Can America long survive without being re-grounded upon our historic Judeo-Christian roots defined by the Ten Commandments? Herberg wrote in Judaism and Modern Man,

The attempt made in recent decades by secularist thinkers to disengage the moral principles of western civilization from their scripturally based religious context, in the assurance that they could live a life of their own as “humanistic” ethics, has resulted in our “cut flower culture.” Cut flowers retain their original beauty and fragrance, but only so long as they retain the vitality that they have drawn from their now-severed roots; after that is exhausted, they wither and die. So with freedom, brotherhood, justice, and personal dignity — the values that form the moral foundation of our civilization. Without the life-giving power of the faith out of which they have sprung, they possess neither meaning nor vitality.

So what are the historic spiritual roots that need to be rediscovered in America for our Spiritual survival? What is the essence of Judeo-Christian values? They begin with God. Our national motto still points the way: In God We Trust. Is this still true? The first four commandments tell us our duty to worship and honor God. For our Founders, God existed. He is referred to four times in the Declaration of Independence.

Those Judeo-Christian values go on in the last six of the Ten Commandments to tell us of what we affirm when we conclude the American Pledge of Allegiance—“with liberty and justice for all”. The last six commandments remind us of the principles that foster liberty and preserve justice: the duty to honor legitimate authority, the right to property, the preciousness of the family, the right to life, the necessity of truth in the courts and beyond and the resistance of a spirit of jealousy that seeks to harm our neighbor in his success.

Without these great Judeo-Christian values, it is unlikely that America as a republic can long endure.

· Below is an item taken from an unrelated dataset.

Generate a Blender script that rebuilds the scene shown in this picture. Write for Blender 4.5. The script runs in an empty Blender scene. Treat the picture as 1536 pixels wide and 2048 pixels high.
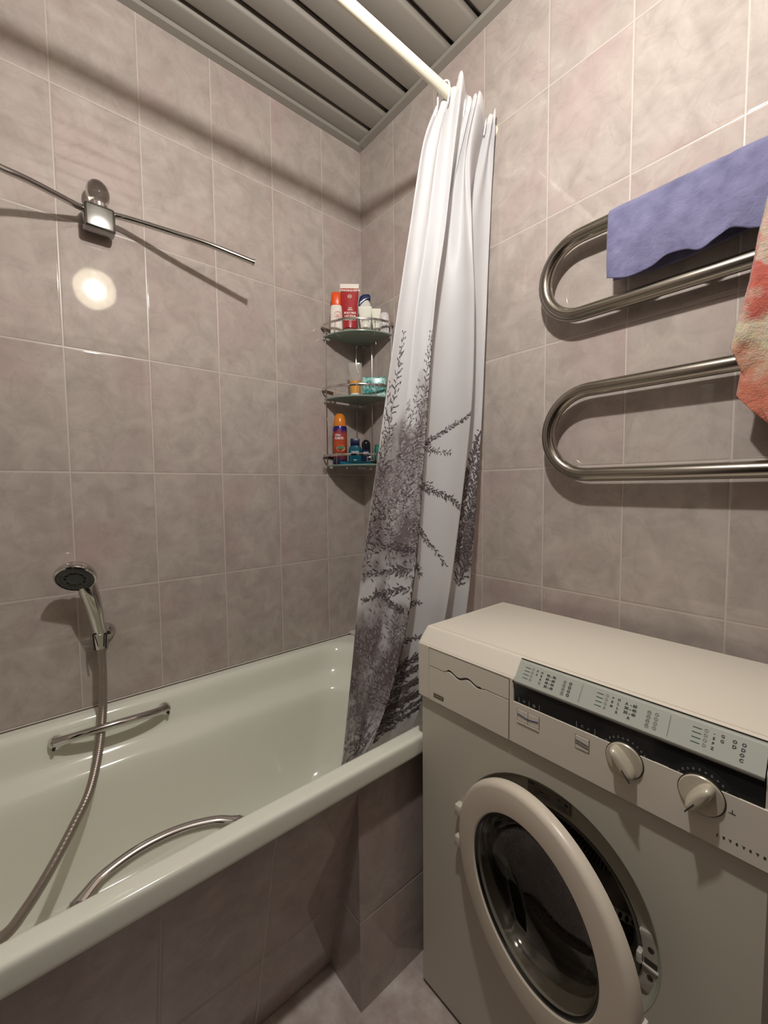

As has been attributed to Karl Marx, “Take away a nation’s roots, and like a tree, it can easily be moved. Perhaps the most patriotic thing all of us can do to preserve what Washington called “America’s experiment in the republican form of government” is to read the Ten Commandments, consider them well, and seek to live them for the glory of God and for the good of our neighbors. This is what it really means to have Judeo-Christian values.